On 2016/06/22 18:16, Ashutosh Bapat wrote:
On Wed, Jun 22, 2016 at 2:26 PM, Etsuro Fujita
<fujita.ets...@lab.ntt.co.jp <mailto:fujita.ets...@lab.ntt.co.jp>> wrote:

    I think we could address this in another way once we support
    deparsing subqueries; rewrite the remote query into something that
    wouldn't need the CASE WHEN conversion.  For example, we currently have:

    postgres=# explain verbose select ft2 from ft1 left join ft2 on
    ft1.a = ft2.a;

    QUERY PLAN
    
------------------------------------------------------------------------------------------------------------------------------------------
     Foreign Scan  (cost=100.00..110.04 rows=1 width=32)
       Output: ft2.*
       Relations: (public.ft1) LEFT JOIN (public.ft2)
       Remote SQL: SELECT CASE WHEN r2.* IS NOT NULL THEN ROW(r2.a,
    r2.b) END FROM (public.t1 r1 LEFT JOIN public.t2 r2 ON (((r1.a =
    r2.a))))
    (4 rows)

    However, if we support deparsing subqueries, the remote query in the
    above example could be rewritten into something like this:

    SELECT ss.c2 FROM t1 LEFT JOIN (SELECT t2.a, ROW(a, b) FROM t2)
    ss(c1, c2) ON (t1.a = ss.c1);

    So we would no longer need "CASE WHEN r2.* IS NOT NULL THEN
    ROW(r2.a, r2.b) END" in the target list in the remote query.

Right. Although, it means that the query processor at the other end has
to do extra work for pulling up the subqueries.

Yeah, that's right.  But this approach seems not so ugly...

    For the CASE WHEN conversion for a system column other than ctid, we
    could also address this by replacing the whole-row reference in the
    IS NOT NULL condition in that conversion with the system column
    reference.

That would not work again as the system column reference would make
sense locally but may not be available at the foreign server e.g.
foreign table targeting a view a tableoid is requested.

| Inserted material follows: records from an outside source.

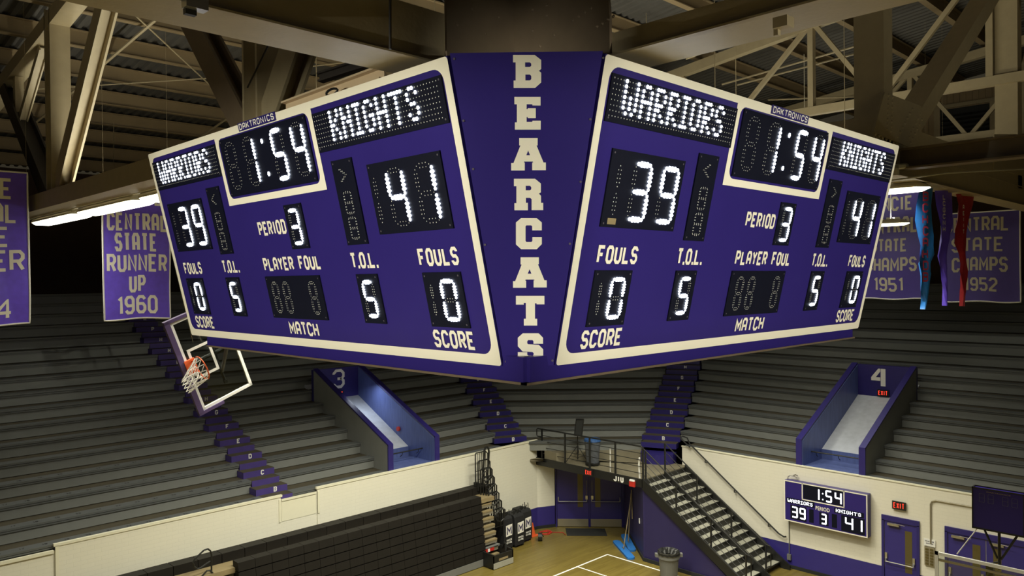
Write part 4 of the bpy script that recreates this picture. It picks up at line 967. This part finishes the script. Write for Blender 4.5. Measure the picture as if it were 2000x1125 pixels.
# skirt under the faces and the frame on top
sk = MB(); k0, k1 = 8.40, 8.60; sx0, sy0_, sx1, sy1_ = 4.43, 4.33, 10.7, 10.2
sk.beam((sx0, sy0_, (k0+k1)/2), (sx0, sy1_, (k0+k1)/2), .08, k1-k0).beam((sx0, sy0_, (k0+k1)/2), (sx1, sy0_, (k0+k1)/2), .08, k1-k0).beam((sx1, sy0_, (k0+k1)/2), (sx1, sy1_, (k0+k1)/2), .08, k1-k0).beam((sx0, sy1_, (k0+k1)/2), (sx1, sy1_, (k0+k1)/2), .08, k1-k0)
sk.build('bottom_skirt', M['purple'], SB)
MB().box(sx0-.05, sx1+.05, sy0_-.05, sy0_+.02, k0-.02, k0).box(sx0-.05, sx0+.02, sy0_-.05, sy1_, k0-.02, k0).build('skirt_trim', M['steel_dk'], SB)
B(bx0+S_+.1, X1+.2, by0+S_+.1, Y1+.2, 8.52, 8.56).build('bottom_board', M['steel_blk'], SB)
MB().box(bx2+.1, X1, by0+.22, by0+.30, ZT-.06, ZT+.0).box(bx0+.16, bx0+.3, by1+.1, Y1, ZT-.14, ZT-.02).box(X1, X1+.5, by1, Y1, ZT-.2, ZT-.05).build('top_frame', M['steel'], SB)
# hoist gear seen over the left face
root = thing('hoist_beam', (4.5, 7.5, 11.2), 'pale beige steel channel hanging just above the left scoreboard face', 'beam')
a, b = onz(560, 212, 11.10), onz(752, 143, 11.14); MB().ibeam(a, b, .14, .13, t=.02).build('channel', M['beige'], root)
MB().tube([onz(648, 180, 11.04)+V((0, .10*math.cos(t), .03*math.sin(t))) for t in [i*.5 for i in range(13)]], .012).build('cable_loop', M['black'], root)
root = thing('strut_rail', (4.6, 6.5, 11.4), 'dark green slotted strut rail crossing below the big left beam', 'rail')
a, b = onz(625, 152, 11.36), onz(812, 92, 11.5); b2 = a.lerp(b, 1.0); MB().ibeam(a, b, .09, .10, t=.02).build('rail', M['steel_blk'], root)
a_, b_ = onz(705, 124, 11.42), onz(728, 150, 11.22)
MB().tube([a_+up*.15, a_], .015).tube([a_, b_+up*.2], .012).build('drop_rod', M['steel_blk'], root)
root = thing('chain_hoist', b_, 'small dark chain hook holding the beige channel', 'hook')
MB().cone(b_+up*.0, b_+up*.10, .03, .045, 12).tube([b_+V((0, .05*math.cos(t), -.05+.05*math.sin(t))) for t in [i*.6 for i in range(9)]], .014).tube([b_+up*.08, b_+up*.26], .012).build('hook', M['steel_blk'], root)

# ================================================================== ROOF STEEL
# truss A runs away to the right (along x) in the plane y 5.0..5.5 ; truss B along y in the plane x 5.0..5.5
def rivets(mb, pts, n_, r=.022):
    n_ = V(n_).normalized(); a = n_.cross(V((0, 0, 1))); a = a.normalized() if a.length > .1 else V((1, 0, 0)); b = n_.cross(a)
    for p in pts:
        p = V(p); k = 6; vs = [p+(a*math.cos(6.283*i/k)+b*math.sin(6.283*i/k))*r for i in range(k)]+[p+n_*r*.8]
        mb.add(vs, [(i, (i+1) % k, k) for i in range(k)])
LO, HI = 5.0, 5.5
root = thing('roof_truss', (11, 5.25, 11), 'deep tan roof truss running from top left behind the scoreboard to the right wall', 'truss')
TA = root
q = MB(); q.box(-10, 13.5, LO, HI, 11.0, 11.42).box(13.5, REARX, LO, HI, 11.0, 11.9); q.build('bottom_chord', M['steel'], root)
MB().box(-10, REARX, LO-.05, LO, 10.985, 11.0).box(5.6, REARX, LO-.012, LO, 11.44, 11.46).build('flange_edge', M['steel'], root)
PX = [14.05, 22.9, 31.2]
for x in PX: MB().box(x-.20, x+.20, LO, HI, 11.4, roofz(5)-.4).build('post', M['steel'], root)
MB().beam((15.5, 5.25, 11.95), (21.6, 5.25, 16.2), .44, .34).build('brace', M['steel'], root)
MB().beam((23.0, 5.25, 11.95), (26.4, 5.25, 16.2), .44, .34).build('brace', M['steel'], root)
gp = [(x, y) for x, y in ((1728, 180), (1799, 207), (1801, 298), (1706, 258))]
MB().extrude([ony(x, y, LO-.03) for x, y in gp], (0, .03, 0)).build('gusset_plate', M['steel'], root)
MB().extrude([ony(x, y, LO-.03) for x, y in ((1942, 262), (1992, 262), (2030, 300), (2030, 350), (1942, 330))], (0, .03, 0)).build('gusset_plate', M['steel'], root)
r = MB(); r_pts = []
for i in range(8): r_pts += [(1735-i*.4, 186+9.5*i), (1743-i*.4, 190+9.5*i)]
for i in range(6): r_pts += [(1782-4.6*i, 213+9*i), (1776-4.6*i, 222+9*i), (1797-4.4*i, 223+9*i), (1800-4.4*i, 234+9*i)]
for i in range(13): r_pts += [(1710+7*i, 262+3.4*i), (1706+7.5*i, 268+3.4*i)]
rivets(r, [ony(x, y, LO-.031) for x, y in r_pts], (0, -1, 0), .034); r.build('rivets', M['steel'], root)
MB().box(-10, REARX, LO, HI, 17.2, 17.65).build('top_chord', M['steel'], root)
g0 = ony(868, 60, LO).x
MB().box(g0, LO, LO-.03, LO, 11.0, 14.5).build('gusset_plate', M['steel_dk'], root)
r = MB(); rivets(r, [(g0+.12+.16*i, LO-.03, 11.35+.17*j) for i in range(4) for j in range(9) if (i+j) % 2 == 0], (0, -1, 0), .014); r.build('rivets', M['steel_dk'], root)
root = thing('roof_truss', (5.25, 12, 11), 'deep tan roof truss running from the far left over the lamps to the upper right', 'truss')
TB = root
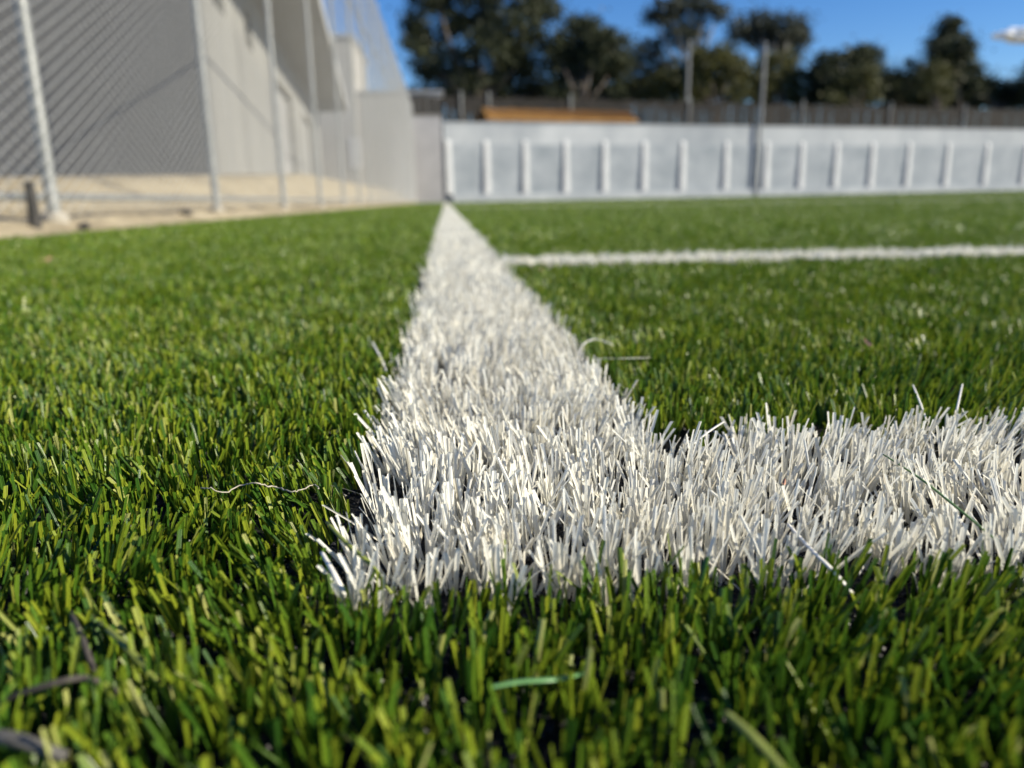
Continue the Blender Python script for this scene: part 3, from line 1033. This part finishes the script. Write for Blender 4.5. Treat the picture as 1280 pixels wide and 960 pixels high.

Maybe I'm confused, but I think that in the system-column case it's the user's responsibility to specify system columns for foreign tables in a local query only when that makes sense on the remote end, as shown in the below counter example:

postgres=# create foreign table fv1 (a int, b int) server myserver options (table_name 'v1');
CREATE FOREIGN TABLE
postgres=# select ctid, * from fv1;
ERROR:  column "ctid" does not exist
CONTEXT:  Remote SQL command: SELECT a, b, ctid FROM public.v1

where v1 is a view created on the remote server "myserver".